To the goal of getting Northern Crown into the game-playing public’s eye, in December I began the project of extracting the setting’s declared open content — so wonderfully much of it; indeed, nearly everything — and updating it to Pathfinder, presenting it in the style of d20pfsrd.com. You’ll find Project Boreas, currently a work in progress, available for perusal and populated with ever more material for exploring the lands of Corona Borealis.
Updating the source material to Pathfinder has been interesting. So far I’ve focused on things that don’t need a lot of change. But I’m coming to the point where Northern Crown‘s unique classes — agent, natural philosopher, rake, raider, soldier and witch, namely — need attention. Sometimes, there’s a Pathfinder class or archetype that does most of the job, or there are already written class features that can transport over pretty well. The question is: when is it worth making a change to something already written?
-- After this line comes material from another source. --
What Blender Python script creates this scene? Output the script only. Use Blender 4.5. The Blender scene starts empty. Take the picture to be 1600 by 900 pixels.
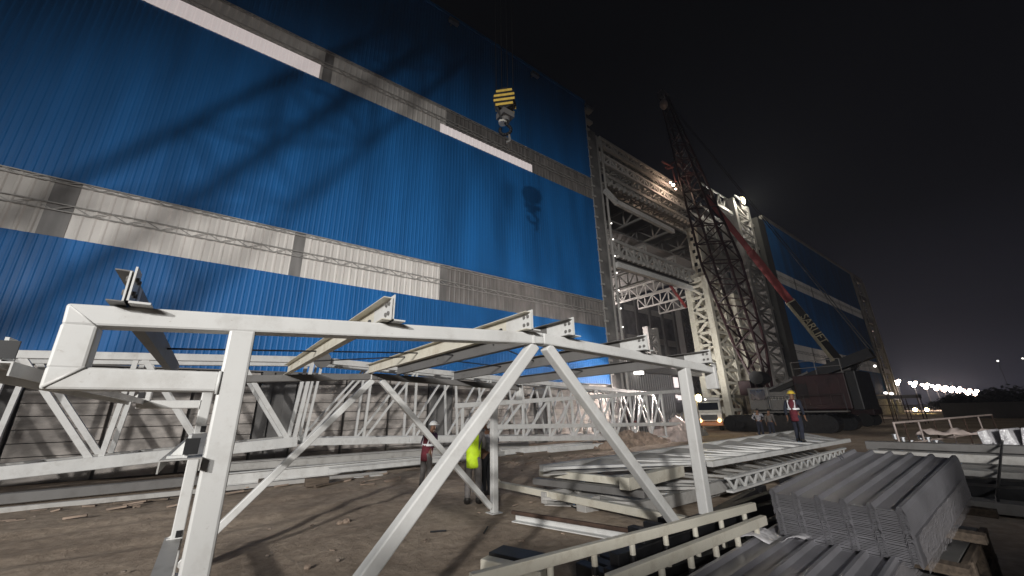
import bpy, math, random
from mathutils import Vector, Matrix
random.seed(7)
SC = bpy.context.scene
COL = SC.collection
V = Vector

# ------------------------------------------------------------------ camera model
FPX = 600.0; H = 1.7
def _n(v): return v / v.length
_up = _n(V((-39, 1853, 600))); _x = V((840, -176, 600)); _x = _n(_x - _up * _x.dot(_up))
_y = _x.cross(_up)
if -_y[0] + _y[2] < 0: _y = -_y
CM = Matrix((_x, _y, _up))            # rows: world axes in (right, up, forward)
def ray(px, py): return CM @ V((px - 800, 450 - py, FPX))
C0 = V((0, 0, H))
def onY(px, py, Y): r = ray(px, py); return C0 + r * (Y / r.y)
def onX(px, py, X): r = ray(px, py); return C0 + r * (X / r.x)
def onZ(px, py, Z): r = ray(px, py); return C0 + r * ((Z - H) / r.z)
def atD(px, py, D): return C0 + ray(px, py) * (D / FPX)

# ------------------------------------------------------------------ materials
MATS = {}
def mat(name, col, rough=.6, metal=0., noise=.15, scale=4., bump=0., bscale=20., emit=None, estr=0., spec=.5, detail=6., stretch=None, col2=None):
    m = bpy.data.materials.new(name); m.use_nodes = True
    nt = m.node_tree; b = nt.nodes['Principled BSDF']; L = nt.links.new
    b.inputs['Roughness'].default_value = rough; b.inputs['Metallic'].default_value = metal
    b.inputs['Specular IOR Level'].default_value = spec
    tc = nt.nodes.new('ShaderNodeTexCoord'); mp = nt.nodes.new('ShaderNodeMapping')
    L(tc.outputs['Object'], mp.inputs['Vector'])
    if stretch: mp.inputs['Scale'].default_value = stretch
    c1 = [max(0, c * (1 - noise)) for c in col]; c2 = col2 or [min(1, c * (1 + noise)) for c in col]
    nz = nt.nodes.new('ShaderNodeTexNoise'); nz.inputs['Scale'].default_value = scale; nz.inputs['Detail'].default_value = detail
    L(mp.outputs[0], nz.inputs['Vector'])
    rp = nt.nodes.new('ShaderNodeValToRGB')
    rp.color_ramp.elements[0].position = .35; rp.color_ramp.elements[1].position = .68
    rp.color_ramp.elements[0].color = (*c1, 1); rp.color_ramp.elements[1].color = (*c2, 1)
    L(nz.outputs['Fac'], rp.inputs['Fac']); L(rp.outputs['Color'], b.inputs['Base Color'])
    mr = nt.nodes.new('ShaderNodeMapRange'); mr.inputs['To Min'].default_value = max(.03, rough - .12); mr.inputs['To Max'].default_value = min(1, rough + .12)
    L(nz.outputs['Fac'], mr.inputs['Value']); L(mr.outputs[0], b.inputs['Roughness'])
    if bump:
        n2 = nt.nodes.new('ShaderNodeTexNoise'); n2.inputs['Scale'].default_value = bscale; n2.inputs['Detail'].default_value = 8
        L(mp.outputs[0], n2.inputs['Vector'])
        bp = nt.nodes.new('ShaderNodeBump'); bp.inputs['Strength'].default_value = bump; bp.inputs['Distance'].default_value = .05
        L(n2.outputs['Fac'], bp.inputs['Height']); L(bp.outputs[0], b.inputs['Normal'])
    if emit:
        b.inputs['Emission Color'].default_value = (*emit, 1); b.inputs['Emission Strength'].default_value = estr
    MATS[name] = m
    return m
def smat(name, col, dirt, amount=.5, rough=.45, metal=0., scale=3., stretch=(1, 1, .25)):
    """painted steel with dirt blotches and runs"""
    m = mat(name, col, rough, metal, .06, scale, stretch=stretch)
    nt = m.node_tree; L = nt.links.new; b = nt.nodes['Principled BSDF']
    old = b.inputs['Base Color'].links[0].from_socket
    tc = nt.nodes.new('ShaderNodeTexCoord')
    n2 = nt.nodes.new('ShaderNodeTexNoise'); n2.inputs['Scale'].default_value = 4; n2.inputs['Detail'].default_value = 8; n2.inputs['Roughness'].default_value = .7
    L(tc.outputs['Object'], n2.inputs['Vector'])
    r2 = nt.nodes.new('ShaderNodeValToRGB'); r2.color_ramp.elements[0].position = .5; r2.color_ramp.elements[1].position = .75
    r2.color_ramp.elements[0].color = (0, 0, 0, 1); r2.color_ramp.elements[1].color = (amount,) * 3 + (1,)
    L(n2.outputs['Fac'], r2.inputs['Fac'])
    mx = nt.nodes.new('ShaderNodeMixRGB'); mx.inputs['Color2'].default_value = (*dirt, 1)
    L(r2.outputs['Color'], mx.inputs['Fac']); L(old, mx.inputs['Color1'])
    n3 = nt.nodes.new('ShaderNodeTexNoise'); n3.inputs['Scale'].default_value = 38; n3.inputs['Detail'].default_value = 6; n3.inputs['Roughness'].default_value = .75
    L(tc.outputs['Object'], n3.inputs['Vector'])
    r3 = nt.nodes.new('ShaderNodeValToRGB'); r3.color_ramp.elements[0].position = .62; r3.color_ramp.elements[1].position = .74
    r3.color_ramp.elements[0].color = (0, 0, 0, 1); r3.color_ramp.elements[1].color = (.55, .55, .55, 1)
    L(n3.outputs['Fac'], r3.inputs['Fac'])
    m2 = nt.nodes.new('ShaderNodeMixRGB'); m2.inputs['Color2'].default_value = (dirt[0] * .6, dirt[1] * .5, dirt[2] * .42, 1)
    L(r3.outputs['Color'], m2.inputs['Fac']); L(mx.outputs[0], m2.inputs['Color1']); L(m2.outputs[0], b.inputs['Base Color'])
    return m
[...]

My own inclination is to change as little of the source material as possible. Let GMs and players make their own decisions. Some things, like upgrading a class’ hit die, are no-brainers. Northern Crown‘s unique classes also need level 20 capstone abilities. Other things, like the fencing rules, perplex me. They were written before the codification of combat maneuvers into CMB and and CMD rolls. How does one gauge the utility of a hilt smash or rondo against the venerable charge and bull rush? Plus, there shouldn’t be a feat to gain access to fencing moves. So either all the classes that get Fencing for free either need a new free feat, or that Fencing feat gives a CMB bonus to fencing maneuvers; CMB bonuses are reportedly rare as hen’s teeth in Pathfinder, outside the cad. I may like Pathfinder, but I certainly don’t have the level of system mastery to know when tugging on a string knocks down a load-bearing column on the far side of the rules complex.
Fun questions, right? That’s what I’ll plug away at as I can for the next few months. Spending more time observing conversation on the Paizo forums has proven very instructive in getting a read on things that are considered vital, over-powered or lackluster in the eyes of forum-going players.
All this game mechanic work is in service to running a Northern Crown game someday, of course; hopefully after we finish Carrion Crown. Picture it: the hard-set Free Republic of Vermont lies in the nebulous marches between Nouvelle France and Nieu Amsterdam, antagonistic Uropan powers, sharing that contested space with First Ones bands and the fantastic fauna of Northern Crown. After a rough winter, its citizens — some of whom may not agree that they “belong” to any such republic — need new leaders to succeed the aging Ira Cole, chief of the Green Mountain Rangers. Leaders who ought to be handy with swords, flintlocks and spells to defend their lands and neighbors.